◆ WORK TO BE COMPLETED
Extract exactly those lines that lie between the start of the material and the line with "1, .4, bay=4))", including both boundary lines and no others.
-- Start of PROVIDED DATA --
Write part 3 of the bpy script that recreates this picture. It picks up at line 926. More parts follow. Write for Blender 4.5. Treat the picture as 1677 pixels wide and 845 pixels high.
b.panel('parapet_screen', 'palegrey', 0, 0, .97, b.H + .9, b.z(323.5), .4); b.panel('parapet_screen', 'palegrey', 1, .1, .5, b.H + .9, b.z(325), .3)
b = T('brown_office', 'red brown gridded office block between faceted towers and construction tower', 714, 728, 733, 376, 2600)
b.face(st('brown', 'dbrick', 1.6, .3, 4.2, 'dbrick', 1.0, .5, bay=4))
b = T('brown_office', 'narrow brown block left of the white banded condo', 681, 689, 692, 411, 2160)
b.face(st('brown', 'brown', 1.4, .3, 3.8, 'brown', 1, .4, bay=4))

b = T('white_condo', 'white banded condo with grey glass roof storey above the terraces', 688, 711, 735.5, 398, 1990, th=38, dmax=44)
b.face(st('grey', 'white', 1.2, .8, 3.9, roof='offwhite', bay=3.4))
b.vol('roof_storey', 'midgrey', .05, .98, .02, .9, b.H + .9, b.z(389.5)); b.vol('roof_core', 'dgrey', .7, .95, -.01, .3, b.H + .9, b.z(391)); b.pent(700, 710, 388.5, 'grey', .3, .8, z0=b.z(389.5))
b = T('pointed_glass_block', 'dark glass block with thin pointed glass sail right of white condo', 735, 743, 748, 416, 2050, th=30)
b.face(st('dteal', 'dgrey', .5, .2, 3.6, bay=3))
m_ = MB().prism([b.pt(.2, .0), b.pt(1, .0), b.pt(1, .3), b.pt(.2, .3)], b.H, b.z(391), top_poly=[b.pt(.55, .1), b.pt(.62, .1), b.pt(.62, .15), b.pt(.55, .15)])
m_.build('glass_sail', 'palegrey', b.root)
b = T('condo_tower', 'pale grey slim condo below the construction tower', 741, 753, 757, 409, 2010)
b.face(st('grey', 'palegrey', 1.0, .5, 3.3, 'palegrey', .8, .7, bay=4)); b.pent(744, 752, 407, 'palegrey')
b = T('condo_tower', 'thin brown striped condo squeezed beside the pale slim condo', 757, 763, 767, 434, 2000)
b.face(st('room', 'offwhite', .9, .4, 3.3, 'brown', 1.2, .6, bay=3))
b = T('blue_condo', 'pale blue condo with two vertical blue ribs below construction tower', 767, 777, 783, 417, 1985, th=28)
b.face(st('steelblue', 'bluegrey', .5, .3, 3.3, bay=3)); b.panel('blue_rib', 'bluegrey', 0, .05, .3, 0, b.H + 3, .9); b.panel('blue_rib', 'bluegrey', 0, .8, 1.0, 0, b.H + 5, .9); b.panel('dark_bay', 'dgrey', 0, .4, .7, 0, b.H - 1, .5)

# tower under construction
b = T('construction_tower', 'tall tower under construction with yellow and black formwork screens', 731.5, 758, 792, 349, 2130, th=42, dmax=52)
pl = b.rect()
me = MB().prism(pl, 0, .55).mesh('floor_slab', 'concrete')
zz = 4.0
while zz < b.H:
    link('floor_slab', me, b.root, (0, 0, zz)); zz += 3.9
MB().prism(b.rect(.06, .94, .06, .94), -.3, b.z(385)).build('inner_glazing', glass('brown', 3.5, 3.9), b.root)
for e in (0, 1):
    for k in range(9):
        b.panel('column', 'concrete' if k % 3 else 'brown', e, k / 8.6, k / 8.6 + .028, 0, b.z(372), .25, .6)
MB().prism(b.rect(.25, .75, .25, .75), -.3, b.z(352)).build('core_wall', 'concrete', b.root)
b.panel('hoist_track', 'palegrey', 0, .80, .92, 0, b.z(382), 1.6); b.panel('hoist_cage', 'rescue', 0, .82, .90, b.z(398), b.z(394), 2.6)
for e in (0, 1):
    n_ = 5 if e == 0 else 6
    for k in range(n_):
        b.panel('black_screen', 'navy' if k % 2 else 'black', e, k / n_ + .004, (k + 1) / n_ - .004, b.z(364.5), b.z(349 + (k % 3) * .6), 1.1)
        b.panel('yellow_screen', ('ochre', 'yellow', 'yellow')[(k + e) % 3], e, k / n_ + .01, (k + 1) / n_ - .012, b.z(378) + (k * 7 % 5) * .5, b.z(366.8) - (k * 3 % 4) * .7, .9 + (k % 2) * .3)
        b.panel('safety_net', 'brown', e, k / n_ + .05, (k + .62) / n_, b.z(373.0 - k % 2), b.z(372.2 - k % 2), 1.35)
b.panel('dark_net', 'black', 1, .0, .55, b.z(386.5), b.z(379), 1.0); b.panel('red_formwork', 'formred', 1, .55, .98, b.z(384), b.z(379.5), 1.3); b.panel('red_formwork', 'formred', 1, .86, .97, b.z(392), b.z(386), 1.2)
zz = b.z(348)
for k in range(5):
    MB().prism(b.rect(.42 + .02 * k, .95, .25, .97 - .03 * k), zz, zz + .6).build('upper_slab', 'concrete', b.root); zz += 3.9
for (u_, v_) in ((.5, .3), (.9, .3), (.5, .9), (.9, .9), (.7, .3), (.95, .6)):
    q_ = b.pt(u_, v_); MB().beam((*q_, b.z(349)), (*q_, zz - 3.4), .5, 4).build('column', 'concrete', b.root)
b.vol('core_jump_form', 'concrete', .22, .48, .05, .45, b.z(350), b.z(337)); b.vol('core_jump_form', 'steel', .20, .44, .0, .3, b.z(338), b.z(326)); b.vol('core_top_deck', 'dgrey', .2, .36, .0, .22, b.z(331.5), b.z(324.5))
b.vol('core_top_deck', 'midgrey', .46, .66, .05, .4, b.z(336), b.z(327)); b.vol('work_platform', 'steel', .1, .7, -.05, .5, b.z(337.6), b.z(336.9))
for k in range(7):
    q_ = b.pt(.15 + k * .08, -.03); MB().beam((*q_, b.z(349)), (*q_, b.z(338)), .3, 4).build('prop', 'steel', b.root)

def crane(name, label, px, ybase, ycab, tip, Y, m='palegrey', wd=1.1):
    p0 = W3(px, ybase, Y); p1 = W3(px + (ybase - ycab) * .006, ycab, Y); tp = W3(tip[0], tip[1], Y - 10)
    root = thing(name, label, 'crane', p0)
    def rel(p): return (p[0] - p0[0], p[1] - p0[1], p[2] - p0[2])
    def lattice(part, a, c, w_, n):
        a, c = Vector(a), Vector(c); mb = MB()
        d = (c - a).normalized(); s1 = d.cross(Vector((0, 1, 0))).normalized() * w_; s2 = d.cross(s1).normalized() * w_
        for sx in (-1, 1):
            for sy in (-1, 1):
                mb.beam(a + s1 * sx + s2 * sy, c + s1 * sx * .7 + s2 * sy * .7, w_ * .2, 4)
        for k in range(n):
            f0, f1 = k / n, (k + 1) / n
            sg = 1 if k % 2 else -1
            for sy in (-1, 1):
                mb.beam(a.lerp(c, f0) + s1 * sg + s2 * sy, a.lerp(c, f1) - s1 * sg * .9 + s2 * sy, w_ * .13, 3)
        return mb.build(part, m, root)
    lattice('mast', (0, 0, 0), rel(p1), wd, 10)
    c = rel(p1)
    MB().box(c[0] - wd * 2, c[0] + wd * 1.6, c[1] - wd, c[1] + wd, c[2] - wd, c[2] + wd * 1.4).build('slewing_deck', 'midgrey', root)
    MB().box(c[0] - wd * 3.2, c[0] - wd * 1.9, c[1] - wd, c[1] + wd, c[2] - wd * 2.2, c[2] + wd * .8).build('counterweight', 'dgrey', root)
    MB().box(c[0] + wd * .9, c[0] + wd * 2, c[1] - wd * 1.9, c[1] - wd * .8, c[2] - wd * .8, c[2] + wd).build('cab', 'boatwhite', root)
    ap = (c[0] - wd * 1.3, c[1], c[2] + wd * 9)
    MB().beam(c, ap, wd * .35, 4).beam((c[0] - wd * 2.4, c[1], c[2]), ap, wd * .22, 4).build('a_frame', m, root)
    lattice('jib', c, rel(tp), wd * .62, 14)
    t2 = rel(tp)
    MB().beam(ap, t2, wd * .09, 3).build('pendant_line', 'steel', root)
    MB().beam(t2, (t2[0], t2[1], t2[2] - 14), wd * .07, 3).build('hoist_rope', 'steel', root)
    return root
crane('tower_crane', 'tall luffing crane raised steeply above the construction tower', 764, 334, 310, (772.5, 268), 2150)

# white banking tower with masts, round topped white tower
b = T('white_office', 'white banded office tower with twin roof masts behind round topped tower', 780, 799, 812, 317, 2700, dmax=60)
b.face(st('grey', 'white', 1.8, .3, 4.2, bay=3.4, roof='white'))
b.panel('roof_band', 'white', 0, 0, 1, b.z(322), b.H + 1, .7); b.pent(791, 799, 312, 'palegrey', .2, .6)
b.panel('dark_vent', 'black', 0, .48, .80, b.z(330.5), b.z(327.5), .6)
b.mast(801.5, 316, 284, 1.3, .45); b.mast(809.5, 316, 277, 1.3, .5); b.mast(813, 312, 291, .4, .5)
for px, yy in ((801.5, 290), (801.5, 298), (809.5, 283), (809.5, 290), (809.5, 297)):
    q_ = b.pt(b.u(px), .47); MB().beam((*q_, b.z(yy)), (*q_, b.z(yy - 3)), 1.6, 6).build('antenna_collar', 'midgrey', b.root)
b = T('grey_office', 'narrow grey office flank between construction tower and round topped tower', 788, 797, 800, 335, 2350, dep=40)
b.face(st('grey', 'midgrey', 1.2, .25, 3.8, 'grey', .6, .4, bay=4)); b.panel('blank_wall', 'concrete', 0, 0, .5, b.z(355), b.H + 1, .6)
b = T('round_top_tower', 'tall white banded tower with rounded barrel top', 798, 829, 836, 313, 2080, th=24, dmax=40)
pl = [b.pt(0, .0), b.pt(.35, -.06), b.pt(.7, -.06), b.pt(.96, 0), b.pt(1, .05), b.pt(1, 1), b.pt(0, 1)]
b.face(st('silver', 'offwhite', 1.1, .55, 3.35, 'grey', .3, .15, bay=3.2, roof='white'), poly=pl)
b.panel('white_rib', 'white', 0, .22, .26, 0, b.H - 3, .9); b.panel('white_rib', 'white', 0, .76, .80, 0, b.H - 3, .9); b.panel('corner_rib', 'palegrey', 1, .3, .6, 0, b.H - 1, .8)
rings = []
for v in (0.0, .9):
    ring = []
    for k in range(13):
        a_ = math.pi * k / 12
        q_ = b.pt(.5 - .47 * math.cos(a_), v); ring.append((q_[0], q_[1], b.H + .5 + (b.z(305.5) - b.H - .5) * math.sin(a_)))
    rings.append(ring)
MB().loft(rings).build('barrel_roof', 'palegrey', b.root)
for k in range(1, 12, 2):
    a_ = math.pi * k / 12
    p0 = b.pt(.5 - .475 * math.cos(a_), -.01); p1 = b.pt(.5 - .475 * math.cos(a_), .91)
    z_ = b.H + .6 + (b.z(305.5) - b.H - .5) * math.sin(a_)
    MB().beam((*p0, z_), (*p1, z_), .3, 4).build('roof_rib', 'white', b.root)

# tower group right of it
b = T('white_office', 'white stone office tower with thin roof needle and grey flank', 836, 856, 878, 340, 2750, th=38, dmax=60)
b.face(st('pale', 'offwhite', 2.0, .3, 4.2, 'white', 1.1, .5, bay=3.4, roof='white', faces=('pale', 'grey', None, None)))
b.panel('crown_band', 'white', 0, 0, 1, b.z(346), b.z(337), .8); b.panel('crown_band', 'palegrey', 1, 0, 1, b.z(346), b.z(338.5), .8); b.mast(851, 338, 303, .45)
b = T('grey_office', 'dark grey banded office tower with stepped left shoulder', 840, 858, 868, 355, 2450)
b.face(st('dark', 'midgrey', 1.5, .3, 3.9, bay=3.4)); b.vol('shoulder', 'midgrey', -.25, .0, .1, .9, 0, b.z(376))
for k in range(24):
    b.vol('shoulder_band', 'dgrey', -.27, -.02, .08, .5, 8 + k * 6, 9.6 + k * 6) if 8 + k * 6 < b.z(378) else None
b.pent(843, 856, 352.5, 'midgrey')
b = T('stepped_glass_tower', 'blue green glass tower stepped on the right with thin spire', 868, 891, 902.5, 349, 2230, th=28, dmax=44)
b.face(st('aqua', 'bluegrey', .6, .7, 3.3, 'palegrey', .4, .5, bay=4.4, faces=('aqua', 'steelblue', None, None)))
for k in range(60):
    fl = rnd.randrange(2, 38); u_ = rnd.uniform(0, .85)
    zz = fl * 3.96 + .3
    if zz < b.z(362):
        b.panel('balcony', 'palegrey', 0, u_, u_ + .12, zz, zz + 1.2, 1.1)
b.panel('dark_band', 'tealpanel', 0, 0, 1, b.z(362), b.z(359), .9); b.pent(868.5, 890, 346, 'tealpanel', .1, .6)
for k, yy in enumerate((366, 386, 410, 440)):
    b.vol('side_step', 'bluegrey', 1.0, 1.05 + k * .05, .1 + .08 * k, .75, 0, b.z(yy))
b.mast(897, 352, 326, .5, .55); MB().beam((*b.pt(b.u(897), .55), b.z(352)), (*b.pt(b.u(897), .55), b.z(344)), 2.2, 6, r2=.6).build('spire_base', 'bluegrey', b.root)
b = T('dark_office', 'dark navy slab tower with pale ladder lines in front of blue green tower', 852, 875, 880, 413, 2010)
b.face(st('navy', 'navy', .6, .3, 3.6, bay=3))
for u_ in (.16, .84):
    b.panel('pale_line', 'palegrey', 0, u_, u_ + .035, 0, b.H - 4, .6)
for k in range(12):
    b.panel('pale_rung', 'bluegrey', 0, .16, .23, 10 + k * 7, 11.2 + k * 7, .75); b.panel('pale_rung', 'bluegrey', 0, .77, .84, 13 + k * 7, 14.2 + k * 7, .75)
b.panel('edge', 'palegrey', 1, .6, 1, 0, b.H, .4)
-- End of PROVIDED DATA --
◆ RESPONSE
Write part 3 of the bpy script that recreates this picture. It picks up at line 926. More parts follow. Write for Blender 4.5. Treat the picture as 1677 pixels wide and 845 pixels high.
b.panel('parapet_screen', 'palegrey', 0, 0, .97, b.H + .9, b.z(323.5), .4); b.panel('parapet_screen', 'palegrey', 1, .1, .5, b.H + .9, b.z(325), .3)
b = T('brown_office', 'red brown gridded office block between faceted towers and construction tower', 714, 728, 733, 376, 2600)
b.face(st('brown', 'dbrick', 1.6, .3, 4.2, 'dbrick', 1.0, .5, bay=4))
b = T('brown_office', 'narrow brown block left of the white banded condo', 681, 689, 692, 411, 2160)
b.face(st('brown', 'brown', 1.4, .3, 3.8, 'brown', 1, .4, bay=4))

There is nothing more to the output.